What to work on:
Omit all pictures, then retype the data exactly as given.

Data provided:
=====

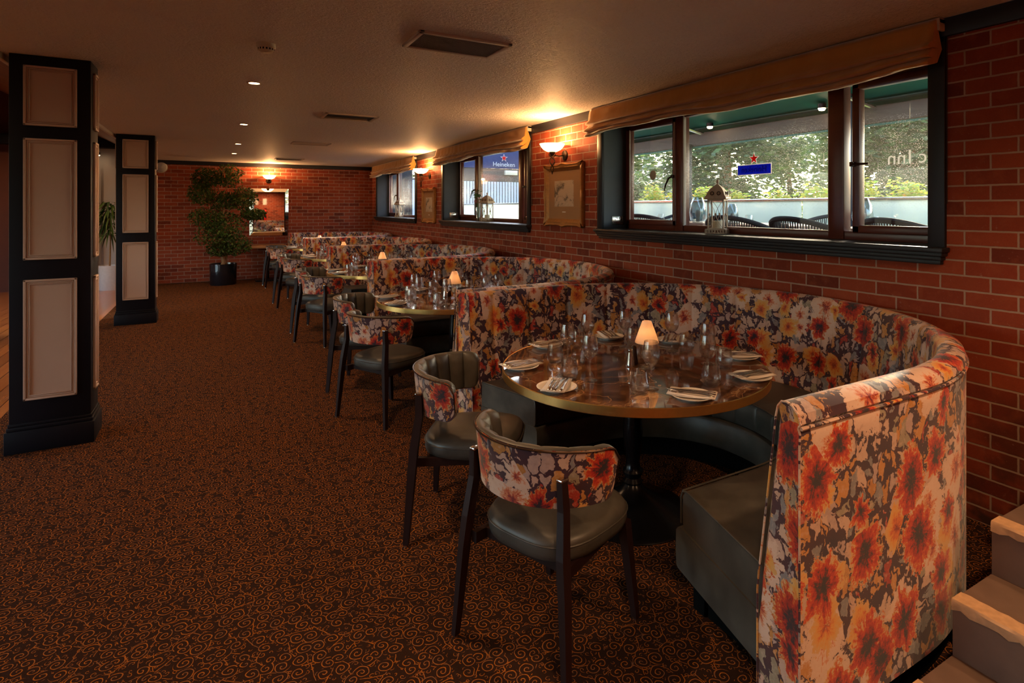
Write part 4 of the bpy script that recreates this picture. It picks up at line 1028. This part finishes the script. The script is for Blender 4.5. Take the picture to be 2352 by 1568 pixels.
# ------------------------------------------------------------ things on the sills
def lantern(loc, rz, h, label, candle=True):
    t = thing('lantern', label, 'lantern', loc, rz, 'cream tin lanterns on the sills'); s = h/.43; a = .064*s
    f = MB(); f.box(-a*1.25, a*1.25, -a*1.25, a*1.25, 0, .006*s); 
    for k in range(4):
        rot = Matrix.Rotation(k*pi/2, 4, 'Z')
        g = MB()
        for q in range(7): x = -a*1.2+2*a*1.2*(q+.5)/7; g.box(x-.004*s, x+.004*s, -a*1.3, -a*1.15, .002, .030*s)
        g.box(-a*1.22, a*1.22, -a*1.22, -a*1.05, .026*s, .036*s)
        g.box(-a, -a+.009*s, -a, -a+.009*s, .03*s, .27*s); g.box(-a, a, -a, -a+.006*s, .03*s, .042*s); g.box(-a, a, -a, -a+.006*s, .258*s, .27*s)
        f.add([tuple(rot @ Vector(v)) for v in g.v], g.f)
    f.build('frame', 'lantern', t, smooth=False)
    c = MB()
    for k in range(4):
        rot = Matrix.Rotation(k*pi/2, 4, 'Z'); g = MB()
        for sg in (-1, 1):
            g.tube([(sg*a*.8*(1-sin(pi*u))**1.0+sg*.004, -a*.98, .045*s+.21*s*u) for u in [i/12 for i in range(13)]], .0018*s, 5)
        g.lathe([(.0005, -.012*s), (.009*s, -.004*s), (.009*s, .004*s), (.0005, .012*s)], 8, (0, -a*.98, .15*s))
        c.add([tuple(rot @ Vector(v)) for v in g.v], g.f)
    c.build('scroll_bars', 'lantern', t)
    p = MB()
    for k in range(4):
        rot = Matrix.Rotation(k*pi/2, 4, 'Z'); p.add([tuple(rot @ Vector(v)) for v in ((-a, -a+.003, .04*s), (a, -a+.003, .04*s), (a, -a+.003, .26*s), (-a, -a+.003, .26*s))], [(0, 1, 2, 3)])
    p.open = True; p.build('pane', 'glass', t, smooth=False)
    r = MB(); rings = []
    for sc_, z in ((1.28, .268), (1.32, .275), (1.3, .285), (1.12, .30), (.98, .325), (.72, .352), (.40, .372), (.16, .384)): q = a*sc_; rings += [(-q, -q, z*s), (q, -q, z*s), (q, q, z*s), (-q, q, z*s)]
    n = 8; r.add(rings, [(i*4+k, i*4+(k+1) % 4, i*4+4+(k+1) % 4, i*4+4+k) for i in range(n-1) for k in range(4)]+[(28, 29, 30, 31)])
    ro = r.build('roof', 'lantern', t, smooth=False)
    for k in range(4):
        m = MB(); rot = Matrix.Rotation(k*pi/2, 4, 'Z'); g = MB()
        for x in (-.4, .4): g.tube([(x*a+.013*s*cos(v), -a*1.02+(.0-.012*s*sin(v)*-1)*.3-.006, .315*s+.013*s*sin(v)) for v in [2*pi*i/10 for i in range(11)]], .003*s, 5)
        m.add([tuple(rot @ Vector(v)) for v in g.v], g.f); m.build('roof_scroll', 'bronze', ro)
    MB().lathe([(.0005, .38*s), (.010*s, .384*s), (.006*s, .394*s), (.011*s, .404*s), (.010*s, .415*s), (.003*s, .425*s), (.0005, .43*s)], 14).build('finial', 'lantern', ro)
    if candle: MB().lathe([(.0005, .036*s), (.036*s, .036*s), (.037*s, .095*s), (.030*s, .10*s), (.0005, .098*s)], 20).build('candle', 'wax', t)
lantern((3.42, 3.298, SZ0+.003), R(30), .43, 'cream domed lantern on the sill of the nearest window')
lantern((3.42, 7.80, SZ0+.003), R(25), .43, 'cream lantern with candle on the sill of the middle window')
lantern((3.42, 12.46, SZ0+.003), R(25), .43, 'cream lantern with candle on the sill of the farthest window')
t = thing('flower_vase', 'clear glass vase with red and green flowers beside the middle lantern', 'vase', (3.40, 8.09, SZ0+.003))
MB().lathe([(.0005, 0), (.03, 0), (.034, .01), (.028, .06), (.03, .14), (.038, .21), (.036, .21), (.028, .14), (.026, .06), (.0005, .01)], 20).build('glass', 'glass', t)
m = MB(); rr = random.Random(5); tips = [(.05, .09, .36), (-.04, -.08, .40), (.0, .05, .45), (.02, -.18, .34), (-.05, .0, .38), (.03, .14, .30)]
for p in tips: m.tube([(0, 0, .02), (p[0]*.3, p[1]*.3, .2), p], .0025, 5)
lf2 = MB(); leafcloud(lf2, [((p[0], p[1], p[2]-.02), (.05, .06, .04)) for p in tips[1:4]], 50, .06, rr, .8)
m.add(lf2.v, lf2.f); m.keep = True; m.open = True; m.build('stems_and_leaves', 'flowergreen', t)
m = MB(); leafcloud(m, [((p[0], p[1], p[2]), (.028, .032, .028)) for p in (tips[0], tips[5])], 90, .03, rr, 1); m.keep = True; m.open = True; m.build('red_blooms', 'flowerred', t)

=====

Response:
Write part 4 of the bpy script that recreates this picture. It picks up at line 1028. This part finishes the script. The script is for Blender 4.5. Take the picture to be 2352 by 1568 pixels.
# ------------------------------------------------------------ things on the sills
def lantern(loc, rz, h, label, candle=True):
    t = thing('lantern', label, 'lantern', loc, rz, 'cream tin lanterns on the sills'); s = h/.43; a = .064*s
    f = MB(); f.box(-a*1.25, a*1.25, -a*1.25, a*1.25, 0, .006*s); 
    for k in range(4):
        rot = Matrix.Rotation(k*pi/2, 4, 'Z')
        g = MB()
        for q in range(7): x = -a*1.2+2*a*1.2*(q+.5)/7; g.box(x-.004*s, x+.004*s, -a*1.3, -a*1.15, .002, .030*s)
        g.box(-a*1.22, a*1.22, -a*1.22, -a*1.05, .026*s, .036*s)
        g.box(-a, -a+.009*s, -a, -a+.009*s, .03*s, .27*s); g.box(-a, a, -a, -a+.006*s, .03*s, .042*s); g.box(-a, a, -a, -a+.006*s, .258*s, .27*s)
        f.add([tuple(rot @ Vector(v)) for v in g.v], g.f)
    f.build('frame', 'lantern', t, smooth=False)
    c = MB()
    for k in range(4):
        rot = Matrix.Rotation(k*pi/2, 4, 'Z'); g = MB()
        for sg in (-1, 1):
            g.tube([(sg*a*.8*(1-sin(pi*u))**1.0+sg*.004, -a*.98, .045*s+.21*s*u) for u in [i/12 for i in range(13)]], .0018*s, 5)
        g.lathe([(.0005, -.012*s), (.009*s, -.004*s), (.009*s, .004*s), (.0005, .012*s)], 8, (0, -a*.98, .15*s))
        c.add([tuple(rot @ Vector(v)) for v in g.v], g.f)
    c.build('scroll_bars', 'lantern', t)
    p = MB()
    for k in range(4):
        rot = Matrix.Rotation(k*pi/2, 4, 'Z'); p.add([tuple(rot @ Vector(v)) for v in ((-a, -a+.003, .04*s), (a, -a+.003, .04*s), (a, -a+.003, .26*s), (-a, -a+.003, .26*s))], [(0, 1, 2, 3)])
    p.open = True; p.build('pane', 'glass', t, smooth=False)
    r = MB(); rings = []
    for sc_, z in ((1.28, .268), (1.32, .275), (1.3, .285), (1.12, .30), (.98, .325), (.72, .352), (.40, .372), (.16, .384)): q = a*sc_; rings += [(-q, -q, z*s), (q, -q, z*s), (q, q, z*s), (-q, q, z*s)]
    n = 8; r.add(rings, [(i*4+k, i*4+(k+1) % 4, i*4+4+(k+1) % 4, i*4+4+k) for i in range(n-1) for k in range(4)]+[(28, 29, 30, 31)])
    ro = r.build('roof', 'lantern', t, smooth=False)
    for k in range(4):
        m = MB(); rot = Matrix.Rotation(k*pi/2, 4, 'Z'); g = MB()
        for x in (-.4, .4): g.tube([(x*a+.013*s*cos(v), -a*1.02+(.0-.012*s*sin(v)*-1)*.3-.006, .315*s+.013*s*sin(v)) for v in [2*pi*i/10 for i in range(11)]], .003*s, 5)
        m.add([tuple(rot @ Vector(v)) for v in g.v], g.f); m.build('roof_scroll', 'bronze', ro)
    MB().lathe([(.0005, .38*s), (.010*s, .384*s), (.006*s, .394*s), (.011*s, .404*s), (.010*s, .415*s), (.003*s, .425*s), (.0005, .43*s)], 14).build('finial', 'lantern', ro)
    if candle: MB().lathe([(.0005, .036*s), (.036*s, .036*s), (.037*s, .095*s), (.030*s, .10*s), (.0005, .098*s)], 20).build('candle', 'wax', t)
lantern((3.42, 3.298, SZ0+.003), R(30), .43, 'cream domed lantern on the sill of the nearest window')
lantern((3.42, 7.80, SZ0+.003), R(25), .43, 'cream lantern with candle on the sill of the middle window')
lantern((3.42, 12.46, SZ0+.003), R(25), .43, 'cream lantern with candle on the sill of the farthest window')
t = thing('flower_vase', 'clear glass vase with red and green flowers beside the middle lantern', 'vase', (3.40, 8.09, SZ0+.003))
MB().lathe([(.0005, 0), (.03, 0), (.034, .01), (.028, .06), (.03, .14), (.038, .21), (.036, .21), (.028, .14), (.026, .06), (.0005, .01)], 20).build('glass', 'glass', t)
m = MB(); rr = random.Random(5); tips = [(.05, .09, .36), (-.04, -.08, .40), (.0, .05, .45), (.02, -.18, .34), (-.05, .0, .38), (.03, .14, .30)]
for p in tips: m.tube([(0, 0, .02), (p[0]*.3, p[1]*.3, .2), p], .0025, 5)
lf2 = MB(); leafcloud(lf2, [((p[0], p[1], p[2]-.02), (.05, .06, .04)) for p in tips[1:4]], 50, .06, rr, .8)
m.add(lf2.v, lf2.f); m.keep = True; m.open = True; m.build('stems_and_leaves', 'flowergreen', t)
m = MB(); leafcloud(m, [((p[0], p[1], p[2]), (.028, .032, .028)) for p in (tips[0], tips[5])], 90, .03, rr, 1); m.keep = True; m.open = True; m.build('red_blooms', 'flowerred', t)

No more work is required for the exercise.